HERBERT HARDESTY: So I had to make a turn. In about five minutes, I came to the Ku Klux Klan. They said, well, where's Fats Domino? I said, he's not here. They said, well, what are you guys doing? I said, I'm lost. I'm trying to get back to the highway. And they were very nice. The Ku Klux Klan treated us very nice.

THOMPKINS: The British Invasion sent nearly every American performer tumbling down the charts. And yet longtime confidant Haydee Ellis says Domino wouldn't change a note.

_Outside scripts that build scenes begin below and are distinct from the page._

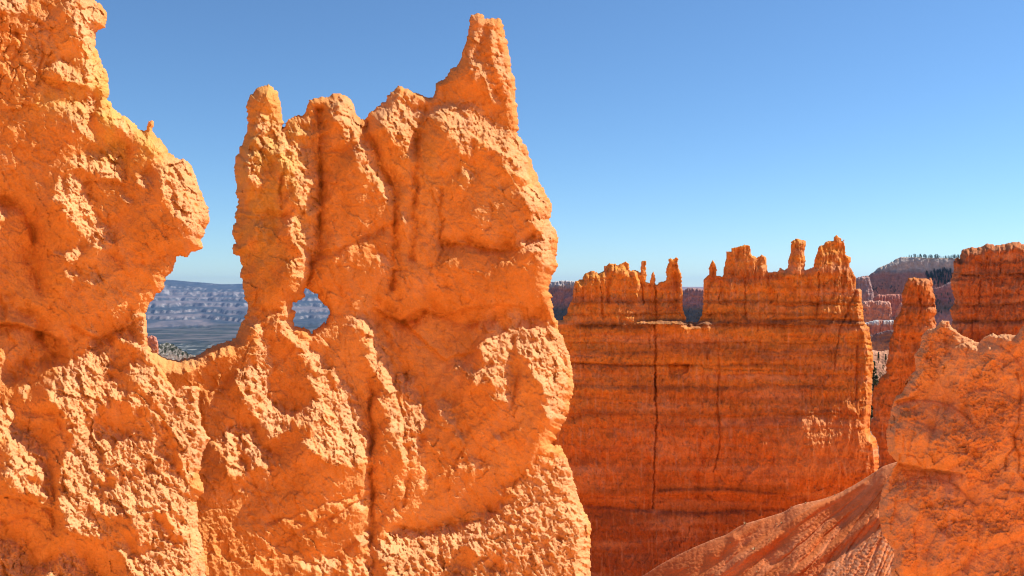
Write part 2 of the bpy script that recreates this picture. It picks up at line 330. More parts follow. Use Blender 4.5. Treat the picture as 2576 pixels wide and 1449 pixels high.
def left_extra(X, Y):
    h = 70 * sstep(860, 1500, Y) + 26 * np.exp(-((X - 420) / 90)**2 - ((Y - 540) / 130)**2) + 30 * np.exp(-((X - 215) / 70)**2 - ((Y - 520) / 110)**2)
    h = h - 34 * np.exp(-((Y - 850 - .1 * X) / 60)**2) * (X < 1e9) - 40 * np.exp(-((X - 40) / 70)**2 - ((Y - 640) / 120)**2)
    h = h + 22 * np.exp(-((X - 80) / 110)**2 - ((Y - 250) / 180)**2)
    z = sstep(300, 210, Y + .3 * X) * sstep(165, 130, X) * sstep(28, 45, Y)
    f1, f2, cid = voronoi((X + 22 * fbm(X / 40, Y / 40, 4, 15)) / 30, (Y + 30 * fbm(X / 40, Y / 40 + 5, 4, 16)) / 62, 17)
    h = h + z * (7 * (sstep(0, .08, f2 - f1) - 1) * sstep(-.3, .2, fbm(X / 40, Y / 40, 3, 18)) + 12 * (cid - .5) * sstep(0, .25, f2 - f1))
    return h
ROCK = np.array((.78, .32, .088))
LIT_PALE = (.84, .52, .29); YEL = (.76, .44, .11); RED = (.64, .19, .045); PINK = (.78, .38, .18); GREY = (.42, .24, .16)
def near_col(seed, yel):
    def c(X, Y, L):
        C = np.broadcast_to(ROCK, X.shape + (3,)).copy()
        C = mixc(C, (.84, .385, .125), sstep(-.2, .5, fbm(X / 160, Y / 200, 4, seed)))
        C = mixc(C, RED, .24 * sstep(.05, .6, fbm(X / 90, Y / 70, 4, seed + 4)))
        C = mixc(C, PINK, .4 * sstep(0, .5, fbm(X / 70, Y / 110, 4, seed + 9)))
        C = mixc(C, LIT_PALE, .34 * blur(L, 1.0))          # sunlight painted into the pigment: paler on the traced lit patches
        for (cx, cy, rx, ry, a) in yel:
            C = mixc(C, YEL, a * np.exp(-((X - cx) / rx)**2 - ((Y - cy) / ry)**2) * sstep(-.5, .3, fbm(X / 50, Y / 60, 3, seed + 12)))
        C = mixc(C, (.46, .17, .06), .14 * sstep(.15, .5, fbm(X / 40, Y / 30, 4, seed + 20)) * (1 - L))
        return C
    return c
S = 2.0
DEBUG = False
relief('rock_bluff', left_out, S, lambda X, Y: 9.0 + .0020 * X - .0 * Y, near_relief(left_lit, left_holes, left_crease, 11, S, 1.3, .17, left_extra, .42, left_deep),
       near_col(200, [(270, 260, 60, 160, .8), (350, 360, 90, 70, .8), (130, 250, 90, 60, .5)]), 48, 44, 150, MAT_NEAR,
       parts=[('base', None), ('overhang', tr([(300, 640), (480, 560), (700, 600), (1100, 800), (1100, 1300), (880, 1330), (560, 1280), (430, 900)], '1')),
              ('block', [(-200, -100), (300, -100), (300, 75), (236, 90), (230, 150), (160, 160), (120, 40), (-200, 60)])],
       ragged=(8, 22, 1), label='massive orange rock bluff with rounded overhang filling the left edge of the view', cat='rock formation', skirt=4)

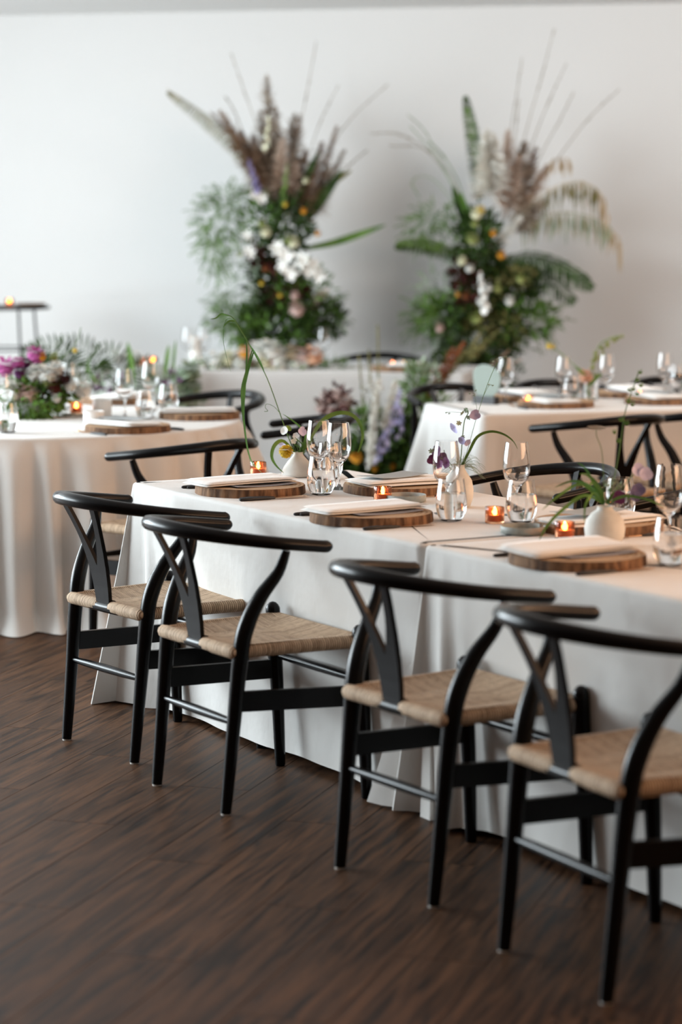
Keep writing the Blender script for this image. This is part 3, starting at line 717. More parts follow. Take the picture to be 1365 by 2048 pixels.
for pts, w in (([(505, 700, 0), (494, 740, .01), (484, 780, .0), (487, 830, .0), (494, 890, -.02), (509, 938, -.05)], .0036), ([(508, 702, 0), (494, 752, .03), (485, 800, .04), (489, 850, .03), (500, 915, .0), (526, 948, -.06)], .0042), ([(493, 675, 0), (494, 710, .02), (491, 770, .02), (488, 820, .01), (490, 868, .0), (503, 934, -.02)], .003),
               ([(500, 690, 0), (520, 722, -.02), (530, 748, -.03)], .0035), ([(470, 642, 0), (458, 642, 0), (446, 655, .01)], .003), ([(458, 632, 0), (444, 628, .01), (432, 636, .02), (421, 638, .02)], .003), ([(470, 640, 0), (452, 640, .03), (447, 680, .04), (455, 720, .04), (462, 744, .05)], .001)):
    mb = MB(); strap(mb, [a(*p) for p in pts], w); put_part(mb, 'grass_blade', 'grass_green', t, V1)
for pts, w in (([(602, 912, 0), (625, 868, -.01), (655, 834, -.02), (690, 825, -.02), (715, 838, -.01), (726, 866, 0), (722, 890, .01), (716, 906, .01)], .0075), ([(596, 912, 0), (568, 882, -.02), (550, 890, -.03), (544, 912, -.03), (552, 930, -.03), (568, 946, -.03)], .0065), ([(598, 912, 0), (612, 870, .02), (592, 846, .03), (566, 828, .03)], .004)):
    mb = MB(); strap(mb, [a(*p) for p in pts], w); put_part(mb, 'strap_leaf', 'leaf_bright', t, V1)
mb = MB(); c = a(572, 902, -.03); ball(mb, c, .0225, 90, .34); put_part(mb, 'flower', 'yellow_petal', t, V1, False, 'round ruffled yellow flower')
mb = MB(); petals(mb, a(570, 862, -.01), (-.6, -.8, .3), .016, 4, .5, .6); petals(mb, a(592, 872, 0), (-.1, -1, .3), .012, 5, .3); petals(mb, a(588, 882, 0), (.1, -1, .1), .010, 5, .3); put_part(mb, 'white_blossom', 'white_petal', t, V1)
mb = MB(); petals(mb, a(577, 858, 0), (.5, -.6, .5), .011, 4, .6, .6); put_part(mb, 'calyx', 'leaf_bright', t, V1)
mb = MB(); petals(mb, a(604, 864, 0), (.5, -.8, .3), .016, 4, .5, .6); petals(mb, a(566, 889, .01), (-.3, -.6, .8), .014, 4, .5, .6); put_part(mb, 'lilac_blossom', 'pale_lilac', t, V1)
mb = MB()
for k in range(26): mb.tube(bez(a(600, 914), a(600 + rnd.uniform(-16, 22), 896, rnd.uniform(-.03, .03)), a(604 + rnd.uniform(-22, 28), 880 + rnd.uniform(-8, 14), rnd.uniform(-.04, .04)), 4), .0008, 4)
put_part(mb, 'fine_greenery', 'leaf_green', t, V1, True)
# ---- vase 2: pale vase behind the tumbler, purple flowers and airy stems
V2 = P(918, 1014); y = V2.y; a = lambda px, py, dy=0: A(px, py, y + dy)
t = thing('bud_vase_arrangement', 'pale bottle vase behind a water tumbler holding plum and lavender flowers', 'vase', V2, 0, 'white bud vases with flowers')
vase_mesh(3).build('vase', 'vase', t)
mb = MB()
for pts, r in (([(915, 945), (922, 918), (926, 870), (930, 840), (937, 826), (934, 816)], .0016), ([(916, 945), (934, 905), (950, 848), (968, 790), (984, 748), (996, 724)], .0008), ([(914, 945), (900, 925), (880, 915)], .0012), ([(912, 945), (896, 930), (888, 900)], .0012), ([(966, 795), (978, 772), (985, 770)], .0005), ([(956, 830), (950, 790), (945, 787)], .0005), ([(937, 826), (905, 824), (894, 825)], .0005)):
    mb.tube(smooth_path([a(p[0], p[1], .003 * i) for i, p in enumerate(pts)], 4), r, 6)
put_part(mb, 'stems', 'stem_green', t, V2)
mb = MB(); strap(mb, [a(*p) for p in ((918, 945, 0), (938, 905, -.02), (955, 874, -.03), (980, 863, -.03), (1005, 867, -.03), (1025, 880, -.02), (1036, 898, -.02))], .0045); put_part(mb, 'strap_leaf', 'leaf_green', t, V2)
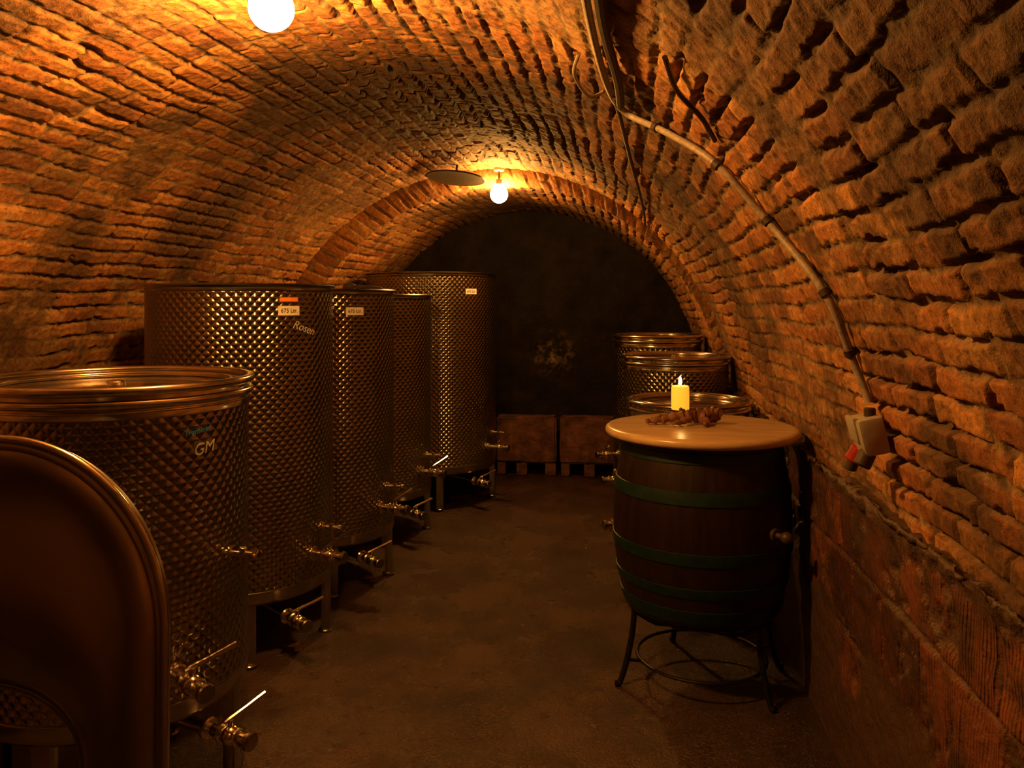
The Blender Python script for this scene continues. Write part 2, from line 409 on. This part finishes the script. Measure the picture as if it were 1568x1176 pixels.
def tank(x,y,r,zt,zb,kind='tall',taps=None,label=None,legs=(20,110,200,290),lidz=.07,vent=None):
    e=empty('stainless_wine_tank',(x,y,0))
    mb=MB()
    mb.lathe([(0,zb-.045),(r*.5,zb-.03),(r-.03,zb-.004),(r-.008,zb),(r,zb+.01)],M_steel_d,96)
    mb.lathe([(r,zb+.01),(r,zb+.05),(r+.0015,zb+.052),(r+.0015,zb+.056),(r,zb+.058)],M_steel_d,96)
    bz=zt-.085 if kind!='tall' else zt-.03
    mb.lathe([(r,zb+.058)]+[(r,zb+.058+(bz-zb-.058)*i/4) for i in range(1,5)],M_dim,96)
    mb.build('shell',e)
    mb=MB()
    if kind=='tall':
        mb.lathe([(r,bz),(r+.003,bz+.004),(r+.003,zt-.012),(r+.010,zt-.006),(r+.012,zt),(r+.006,zt+.006),(r-.004,zt+.004),(r-.006,zt-.01),(r-.006,zt-.16)],M_steel_d,96)
    else:
        mb.lathe([(r,bz),(r+.004,bz+.004),(r+.004,zt-.06),(r-.002,zt-.05),(r-.002,zt-.01),(r-.006,zt-.012),(r-.006,zt-.2)],M_steel,96)
        mb.torus(r+.006,.014,zt-.002,M_steel,96,12); mb.torus(r+.004,.013,zt-.040,M_steel,96,12)
        mb.torus(r+.004,.004,zt-.062,M_steel,96,8)
    mb.build('rim',e)
    mb=MB(); lz=zt-lidz
    mb.lathe([(0,lz+.012),(r*.3,lz+.010),(r*.75,lz),(r-.06,lz-.006),(r-.045,lz+.012),(r-.035,lz+.012)],M_steel,80)
    mb.torus(r-.024,.017,lz+.004,M_rubber if kind=='tall' else M_steel_d,80,12)
    if kind!='tall': mb.torus(r-.055,.008,lz+.018,M_steel,80,10)
    mb.cyl((0,0,lz+.005),(0,0,lz+.025),.03,M_steel,20)
    if vent:
        vx,vy=vent; mb.cyl((vx,vy,lz),(vx,vy,zt+.012),.018,M_cable,16); mb.sph((vx,vy,zt+.022),.042,M_cable,20,8,(1,1,.5))
        mb.tube(smooth_path([(vx,vy,zt+.02),(vx+.08,vy-.02,zt+.022),(vx+.16,vy+.06,zt+.012),(vx+.2,vy+.16,zt-.02)]),.009,M_cable,8)
    mb.build('floating_lid',e)
    mb=MB()
    for g in legs:
        o,t=frame(rad(g)); U=Vector((0,0,1)); L=zb+.10
        m=Matrix(((o.x,t.x,0,0),(o.y,t.y,0,0),(0,0,1,0),(0,0,0,1)))
        rot=m.to_3x3().to_4x4()
        mb.box(o*(r-.012)+U*(L/2+.004),(.008,.055,L-.01),M_steel_d,rot,.002)
        mb.box(o*(r-.030)+t*.024+U*(L/2),(.036,.006,L-.02),M_steel_d,rot,.002)
        mb.box(o*(r-.030)-t*.024+U*(L/2),(.036,.006,L-.02),M_steel_d,rot,.002)
        mb.cyl(o*(r-.03)+U*.0,o*(r-.03)+U*.014,.035,M_steel_d,20)
    mb.build('legs',e)
    mb=MB()
    taps=taps or []
    for kd,a,z in taps:
        if kd=='tap': small_tap(mb,rad(a),r,z)
        elif kd=='drain': 
            o,t=frame(rad(a)); mb.tube([o*(r*.5)+Vector((0,0,zb-.03)),o*(r*.55)+Vector((0,0,z)),o*(r-.01)+Vector((0,0,z))],.02,M_steel,12); big_valve(mb,rad(a),r,z,.12)
        else: big_valve(mb,rad(a),r,z)
    if taps: mb.build('valves',e)
    if label:
        a,z=label[0],label[1]; mb=MB(); curved_label(mb,rad(a),r,z,.105,.042,M_label)
        if len(label)>2: curved_label(mb,rad(a),r,z+.05,.09,.018,M_olabel)
        mb.build('capacity_label',e)
        text_child('675 Ltr.',.026,M_ink,e,rad(a),r,z,name='label_text')
    return e
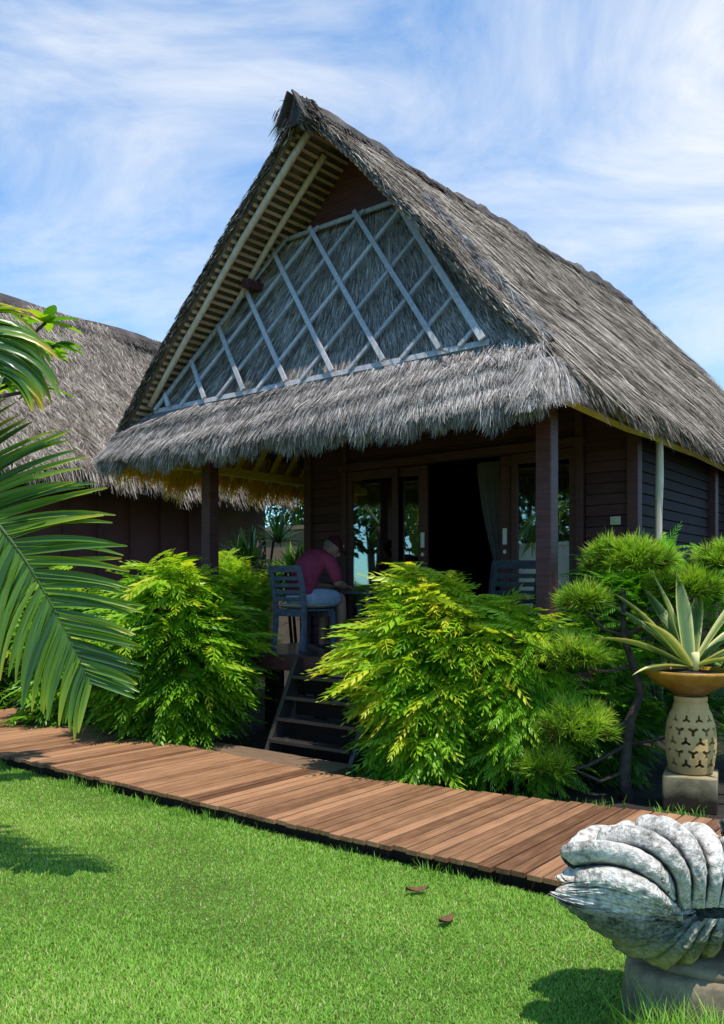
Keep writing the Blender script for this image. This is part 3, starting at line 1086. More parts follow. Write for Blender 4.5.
bodym = [ball((-.06, 0, .60), (.14, .165, .14)), ball((-.01, 0, .74), (.125, .155, .16), tilt(.3)), ball((.075, 0, .90), (.13, .165, .18), tilt(.65)), ball((.16, 0, 1.0), (.10, .17, .09), tilt(.6)),
         tubemesh([(.18, 0, .99), (.27, 0, 1.035), (.37, 0, 1.085)], [.075, .06, .055])]
for sy in (-1, 1):
    bodym.append(tubemesh([(.15, sy * .13, 1.0), (.185, sy * .205, .955), (.22, sy * .245, .84), (.255, sy * .255, .735)], [.07, .066, .054, .045]))
    bodym.append(tubemesh([(.25, sy * .255, .735), (.38, sy * .21, .70), (.50, sy * .13, .692)], [.045, .042, .029]))
    bodym.append(ball((.535, sy * .105, .688), (.048, .04, .022), Matrix.Rotation(-sy * .5, 3, 'Z')))
    for j, (dy, ln) in enumerate(((-.028, .062), (-.010, .074), (.009, .07), (.027, .055))):
        y0 = sy * .09 + dy
        bodym.append(tubemesh([(.552, y0, .688), (.565 + ln * .55, y0 + dy * .2, .684), (.565 + ln * .95, y0 + dy * .25, .665), (.565 + ln * 1.05, y0 + dy * .2, .642)], [.010, .0095, .0085, .008], 8))
    bodym.append(tubemesh([(.52, sy * .075, .688), (.548, sy * .052, .684), (.585, sy * .045, .672)], [.014, .0115, .009], 8))
    bodym.append(tubemesh([(-.02, sy * .09, .555), (.2, sy * .125, .56), (.40, sy * .14, .555)], [.10, .088, .066]))
    bodym.append(tubemesh([(.41, sy * .14, .55), (.43, sy * .14, .37), (.405, sy * .14, .22), (.39, sy * .14, .07)], [.064, .058, .044, .036]))
    bodym.append(tubemesh([(.375, sy * .14, .045), (.47, sy * .147, .042), (.57, sy * .155, .034)], [.036, .036, .026]))
HP = math.radians(40)          # head pitched down
HC = Vector((.425, 0, 1.135))
HR = Matrix.Rotation(math.radians(-46), 3, 'Z') @ Matrix.Rotation(HP, 3, 'Y')


def hp(x, y, z):
    return HC + HR @ Vector((x, y, z))


bodym += [ball(HC, (.097, .076, .118), HR), ball(hp(.03, 0, -.05), (.07, .062, .07), HR), ball(hp(.075, 0, -.088), (.032, .036, .028), HR),
          ball(hp(.103, 0, -.022), (.022, .015, .028), HR), ball(hp(.113, 0, -.036), (.016, .017, .013), HR),
          ball(hp(.088, 0, -.064), (.018, .027, .009), HR), ball(hp(.09, 0, .022), (.016, .055, .012), HR),
          ball(hp(-.005, .078, -.015), (.02, .012, .032), HR), ball(hp(-.005, -.078, -.015), (.02, .012, .032), HR)]
me = remesh(bodym, .0065, 3)
ob = bpy.data.objects.new('body', me); col.objects.link(ob); ob.parent = man
me.materials.append(M['skin'])
for sy in (-1, 1):
    g = Geo(); g.lathe([(0, -.011), (.008, -.008), (.011, 0), (.008, .008), (0, .011)], 12)
    e = g.build('eye', M['black'], ob, True); e.location = hp(.089, sy * .032, .004)
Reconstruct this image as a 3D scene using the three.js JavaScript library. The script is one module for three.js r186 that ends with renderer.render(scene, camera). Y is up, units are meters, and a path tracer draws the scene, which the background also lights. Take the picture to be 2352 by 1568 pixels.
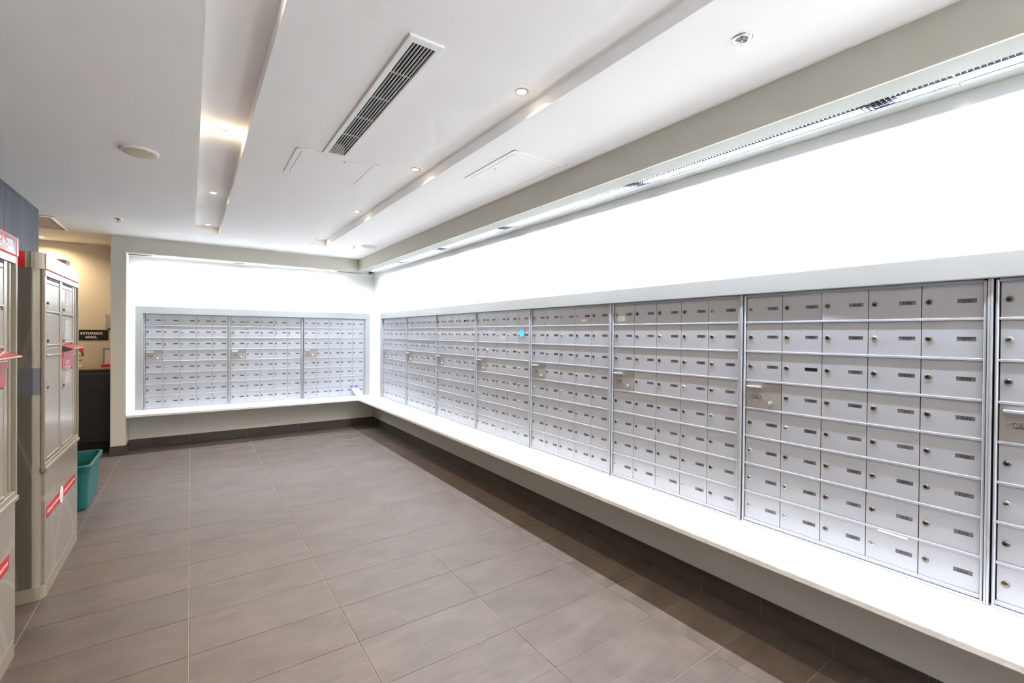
import * as THREE from 'three';
import { RoundedBoxGeometry } from 'three/addons/geometries/RoundedBoxGeometry.js';
import { mergeGeometries } from 'three/addons/utils/BufferGeometryUtils.js';
import { RectAreaLightUniformsLib } from 'three/addons/lights/RectAreaLightUniformsLib.js';

// ---------- camera, exposure, lights that belong to the whole room ----------
const scene = new THREE.Scene();
scene.background = new THREE.Color(0x000000);
const IMG_W = 2352, IMG_H = 1568, FOCAL = 1053.437;
const camera = new THREE.PerspectiveCamera(2 * Math.atan(IMG_H / 2 / FOCAL) * 180 / Math.PI, IMG_W / IMG_H, 0.02, 60);
camera.position.set(0, 1.34047, 0);
camera.rotation.set(-0.00691, -0.61117, 0.00876, 'YXZ');
camera.setViewOffset(IMG_W, IMG_H, 0, 8.566, IMG_W, IMG_H);       // the photograph's shifted lens
camera.updateProjectionMatrix();
const renderer = new THREE.WebGLRenderer({ antialias: true });
renderer.toneMapping = THREE.LinearToneMapping;
renderer.toneMappingExposure = 3.0;
renderer.shadowMap.enabled = true;
RectAreaLightUniformsLib.init();
const TUBE_LIGHT = 250, TUBE_COLOR = new THREE.Color(0.90, 0.985, 1.13);
const SPOT_LIGHT = 2.2, SPOT_COLOR = new THREE.Color(1.0, 0.78, 0.56);
const HALL_LIGHT = 2.1, HALL_COLOR = new THREE.Color(1.0, 0.78, 0.52);

// ---------- random, noise, textures ----------
function rng(seed) { let a = seed >>> 0; return () => { a = (a + 0x6D2B79F5) >>> 0; let t = a; t = Math.imul(t ^ (t >>> 15), t | 1); t ^= t + Math.imul(t ^ (t >>> 7), t | 61); return ((t ^ (t >>> 14)) >>> 0) / 4294967296; }; }
function noiseGrid(seed) {
  const N = 64, r = rng(seed), g = new Float32Array(N * N); for (let i = 0; i < g.length; i++) g[i] = r();
  return (x, y, px, py) => {                                       // value noise with periods px, py
    const xi = Math.floor(x), yi = Math.floor(y), fx = x - xi, fy = y - yi, sx = fx * fx * (3 - 2 * fx), sy = fy * fy * (3 - 2 * fy);
    const m = (a, n) => ((a % n) + n) % n, at = (a, b) => g[(m(b, py) % N) * N + (m(a, px) % N)];
    return (at(xi, yi) * (1 - sx) + at(xi + 1, yi) * sx) * (1 - sy) + (at(xi, yi + 1) * (1 - sx) + at(xi + 1, yi + 1) * sx) * sy;
  };
}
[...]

HAYDEE ELLIS: He said, when I play, I want the people to hear exactly what they're used to hearing on the record. And eventually that was one of the things that made him reluctant to play, let's say - was he was afraid that he would mess up a word or a - whatever.

THOMPKINS: Domino toured for many years but eventually settled into life at his compound in the Lower 9th Ward, cooking loads of hog's head cheese for his many friends. Then came Hurricane Katrina, and everybody thought Fats was dead.

ELLIS: When Katrina came, Lord. Fats would say - he wanted to leave, but he said, what kind of man would I be if I left my family? They don't want to leave.

THOMPKINS: The family survived. Fats Domino lived out the post-Katrina years in a suburb of New Orleans with 1 of his 8 children. But his house still stands on Caffin Street in the Lower 9th Ward. The initials F.D. are on the front facade. They're a reminder of the greatness the neighborhood once produced, of the golden age of New Orleans music and of the fat man who rocked the world. For NPR News, I'm Gwen Thompkins in New Orleans.


DOMINO: (Singing) This time I'm walking to New Orleans. I'm walking to New Orleans.